Jakarta, INSTITUT- Penundaaan ratifikasi Rancangan Perundangan Pemerintah (RPP) Anti
Tembakau memberikan angin segar bagi industri rokok di Indonesia. Sebab, selama
ini RPP itu menimbulkan polemik di kalangan mayarakat yang pro dan kontra
terhadap rokok, sehingga Warta Ekonomi mengadakan dialog yang berjudul Polemik
Tembakau, Siapa yang Diuntungkan pada Rabu (21/6).
Dalam dialog tersebut, Menteri Tenaga Kerja dan Transmigrasi
(Menakertrans), Muhaimin Iskandar menuturkan, sejak bergulirnya RPP Anti Tembakau,
puluhan ribu utusan dari Jawa Tengah dan Jawa Timur menemuinya untuk menunda
RPP tersebut.
Setelah itu, ia pun menyampaikan aspirasi mereka kepada para
menteri terkait seperti Menteri Kesehatan (Menkes) dan Menteri Koordinator dan Kesejahteraan
Rakyat (Menkokesra) untuk berdialog guna mengkaji RPP tersebut secara mendalam.
Pertemuannya dengan Menkes menghasilkan substansi
titik temu sampai dengan rumusan-rumusan ideal yang bisa diterima semua
kalangan, “Hanya saja perlu waktu untuk sosialisasi,” tambahnya.
Muhaimin juga menuturkan, jika steakholder yang menolak RPP ini
bersedia diajak dialog, ia siap menjembatani.

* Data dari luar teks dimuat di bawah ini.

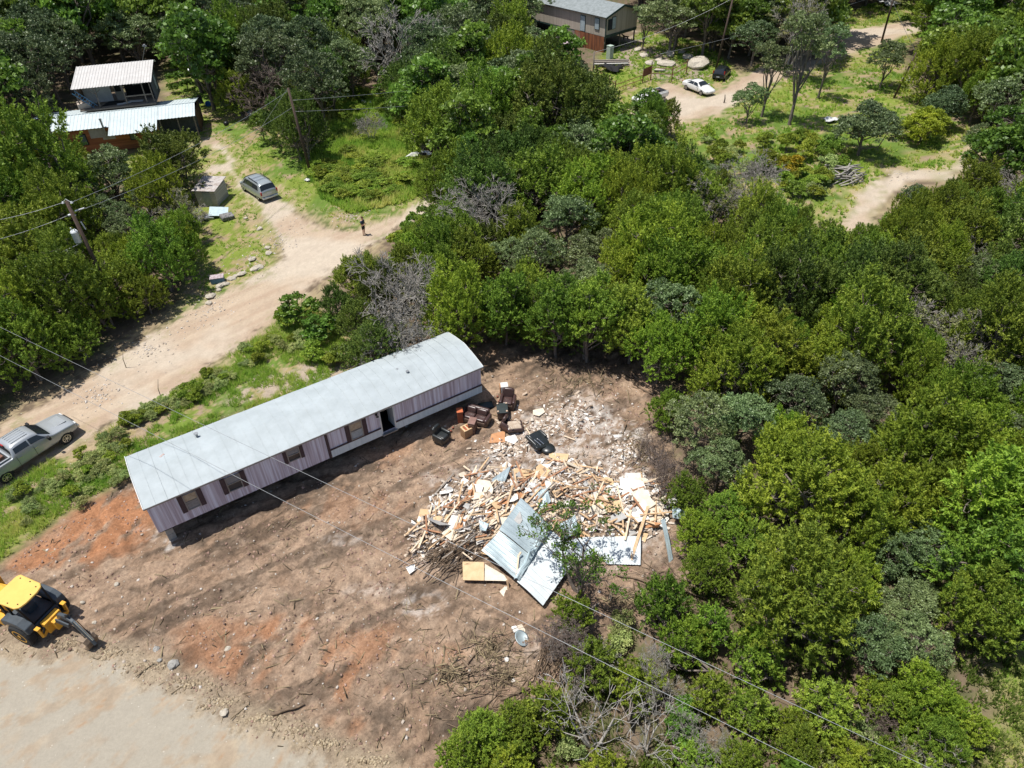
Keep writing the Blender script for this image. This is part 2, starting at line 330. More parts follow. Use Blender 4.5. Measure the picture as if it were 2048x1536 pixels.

Tak hanya itu, ia juga sudah
mengirimkan surat kepada Menkes dan Menkokesra untuk menyampaikan
aspirasi-aspirasi yang muncul dan berkembang di kalangan steakholder
industri tembakau dan rokok.
“Apabila rokok nasional dimatikan, maka akan berpotensi kerawanan
pemutusan hubungan kerja (PHK). Sekarang pun, industri rokok kecil sudah banyak
yang tutup. Seperti di Kudus dan Jawa Tengah. Kedua tempat ini, korban PHK
sudah mencapai puluhan,” ucap menteri yang bertubuh gempal itu.
Sementara itu, budayawan Mohamad Sobary mengatakan, industri
rokok kretek merasa semakin terjepit dengan adanya kampanye anti tembakau.
Terlebih jika RPP tersebut resmi diratifikasi, “Selama ini petani tembakau
selalu dieksploitasi, tanpa adanya perlindungan dari pemerintah.”
Hal serupa diungkapkan Wisnu Brata, Ketua Asosiasi Petani Tembakau
Indonesia (APTI). Ia mengatakan, tembakau merupakan tumpuan bagi masyarakat
yang menggantungkan hidupnya pada tanaman berdaun lebar ini. Indonesia sendiri
belum mempunyai regulasi tetap yang melindungi para petani tembakau. “Anggaran
untuk petani tembakau nol rupiah, alhasil industri rokok nasional perlahan
dimatikan,” tegasnya.
Senafas dengan
Wisnu, Ismanu Soemiran, aktivis Gabungan Pengusaha Pabrik Indonesia (GAPPRI)
mengatakan, jika RPP ini diratifikasi maka banyak pihak yang akan dirugikan.
Seperti industri rokok nasional, jutaan masyarakat steakholder, terancamnya
kretek sebagai warisan bangsa, dan yang paling mengenaskan hilangnya kedaulatan
bangsa Indonesia.
Di sisi lain, Faisal Yunus dari Ikatan Dokter Indonesia (IDI)
mengatakan, asap rokok memberikan dampak buruk bagi kesehatan. Sebab asap rokok
langsung terhirup ke dalam paru-paru. “Tembakau bukan hanya untuk rokok saja,
tapi juga bisa digunakan untuk bahan parfum,” ucapnya.